O famoso teórico americano da democracia Larry Diamond já tinha avisado que a Grande Recessão que se seguiu à crise financeira de 2008 tinha ajudado à recessão democrática um pouco por todo o mundo, depois de várias décadas de expansão constante da democracia. Num texto recente na revista The Atlantic, o académico de Stanford alerta para que as democracias liberais possam falhar quando um número elevado de pessoas perde a confiança em elites, que passam a valorizar mais o seu interesse próprio do que o dos cidadãos que representam. Juan Linz, historiador das transições democráticas, de Yale, acrescenta, na sua obra The Breakdown of Democratic Regimes, que a democracia dificilmente sobrevive quando não há respeito pelos adversários. E isso, acrescenta Diamond, passou a poder acontecer na América.
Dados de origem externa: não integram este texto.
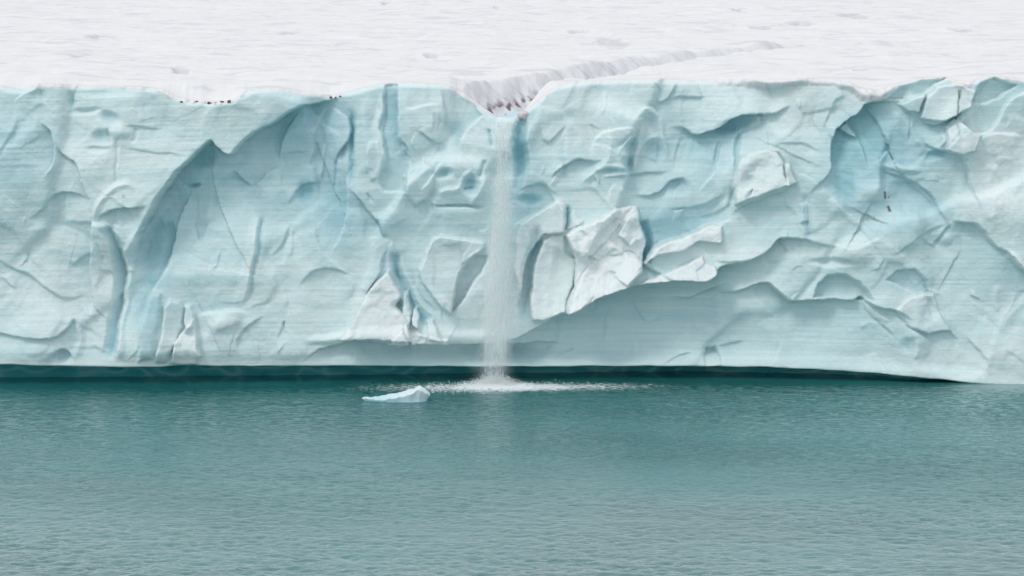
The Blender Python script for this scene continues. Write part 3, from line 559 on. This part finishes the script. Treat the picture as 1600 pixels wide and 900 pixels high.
fd = N(nt, 'ShaderNodeBsdfDiffuse'); fd.inputs['Color'].default_value = (.86, .9, .9, 1)
fn = noise(nt, 1, detail=6, rough=.7, sc3=(2.2, 7.0, 1))
ff = math_(nt, 'MULTIPLY', math_(nt, 'SUBTRACT', math_(nt, 'ADD', sep.outputs[0], math_(nt, 'MULTIPLY', math_(nt, 'SUBTRACT', fn.outputs[0], .5), 4.0)), .5), 3., clamp=True)
ff = math_(nt, 'MULTIPLY', ff, math_(nt, 'GREATER_THAN', sep.outputs[0], .02))
ms2 = N(nt, 'ShaderNodeMixShader'); nt.links.new(ff, ms2.inputs[0]); nt.links.new(ms.outputs[0], ms2.inputs[1]); nt.links.new(fd.outputs[0], ms2.inputs[2])
nt.links.new(ms2.outputs[0], outn.inputs[0])

FOAM, nt, p = mat('white_water'); nt.nodes.remove(p); n1 = noise(nt, 3, detail=3); r = ramp(nt, n1.outputs[0], [(.3, (.90, .95, .95)), (.7, (.97, .98, .98))])
dd_ = N(nt, 'ShaderNodeBsdfDiffuse'); tt_ = N(nt, 'ShaderNodeBsdfTranslucent'); m1 = N(nt, 'ShaderNodeMixShader'); m1.inputs[0].default_value = .45
for q, k in ((dd_, 1), (tt_, 2)): nt.links.new(r.outputs[0], q.inputs['Color']); nt.links.new(q.outputs[0], m1.inputs[k])
nt.links.new(m1.outputs[0], nt.nodes['Material Output'].inputs[0])
ROCK, nt, p = mat('grey_grit'); n1 = noise(nt, 9, detail=5)
nt.links.new(ramp(nt, n1.outputs[0], [(.3, (.05, .048, .045)), (.7, (.17, .15, .14))]).outputs[0], p.inputs['Base Color']); p.inputs['Roughness'].default_value = .9
PINK, nt, p = mat('stained_ice'); n1 = noise(nt, 4, detail=5)
nt.links.new(ramp(nt, n1.outputs[0], [(.3, (.62, .52, .52)), (.7, (.80, .78, .78))]).outputs[0], p.inputs['Base Color']); p.inputs['Roughness'].default_value = .6
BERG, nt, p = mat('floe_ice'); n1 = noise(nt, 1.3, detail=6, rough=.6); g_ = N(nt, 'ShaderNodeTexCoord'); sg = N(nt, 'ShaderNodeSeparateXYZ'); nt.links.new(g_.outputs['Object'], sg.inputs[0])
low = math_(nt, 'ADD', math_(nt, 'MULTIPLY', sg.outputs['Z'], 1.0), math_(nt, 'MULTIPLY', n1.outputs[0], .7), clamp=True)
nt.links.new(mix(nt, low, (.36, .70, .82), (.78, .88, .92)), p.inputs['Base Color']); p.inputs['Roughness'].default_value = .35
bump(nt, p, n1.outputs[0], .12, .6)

# ------------------------------------------------------------------ object helpers
def mesh_np(name, verts, faces, material, smooth=True, cols=None, link=True, parent=None):
    me = bpy.data.meshes.new(name); nv, nf = len(verts), len(faces); k = faces.shape[1]
    me.vertices.add(nv); me.vertices.foreach_set('co', np.ascontiguousarray(verts, np.float32).ravel())
    me.loops.add(nf * k); me.loops.foreach_set('vertex_index', np.ascontiguousarray(faces, np.int32).ravel())
    me.polygons.add(nf); me.polygons.foreach_set('loop_start', np.arange(0, nf * k, k, dtype=np.int32))
    me.polygons.foreach_set('use_smooth', np.full(nf, smooth))
    me.update(calc_edges=True)
    for nm, a in (cols or {}).items():
        ca = me.attributes.new(nm, 'FLOAT_COLOR', 'POINT'); ca.data.foreach_set('color', np.ascontiguousarray(a, np.float32).ravel())
    me.materials.append(material)
    o = bpy.data.objects.new(name, me); COL.objects.link(o)
    if parent: o.parent = parent
    return o
def tag(o, label=None, cat=None, group=None, kind=None):
    if label: o['label'] = label
    if cat: o['category'] = cat
    if group: o['group'] = group
    if kind: o['kind'] = kind
    return o
def gridfaces(nr, nc, off=0):
    i = np.arange(nr - 1)[:, None] * nc + np.arange(nc - 1)[None, :]
    return np.stack([i, i + 1, i + nc + 1, i + nc], -1).reshape(-1, 4) + off
def sub(name, P, F, sel, material, cols, parent=None):
    f = F[sel]; u, inv = np.unique(f, return_inverse=True)
    return mesh_np(name, P[u], inv.reshape(-1, 4), material, cols={k: c[u] for k, c in cols.items()}, parent=parent)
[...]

Outros académicos colocam outra questão, que vimos diariamente reflectida na grande imprensa europeia. Habituámo-nos a falar de xenofobia, nacionalismo e populismo como se fossem hoje uma versão soft desses três radicalismos extremos que várias vezes destruíram a Europa. É mesmo assim? “O que sabemos da História é que há ideologias que matam e que o nacionalismo, o fanatismo, o racismo trazem no seu ADN o ódio ao outro e a vontade de o destruir”, escreve ainda Timothy Garton Ash. A questão que hoje a Europa enfrenta é a de saber se os partidos nacionalistas acabarão por adaptar-se à democracia liberal ou se, pelo contrário, ajudarão a destruí-la. A Europa não resistirá ao nacionalismo. É a única certeza que temos.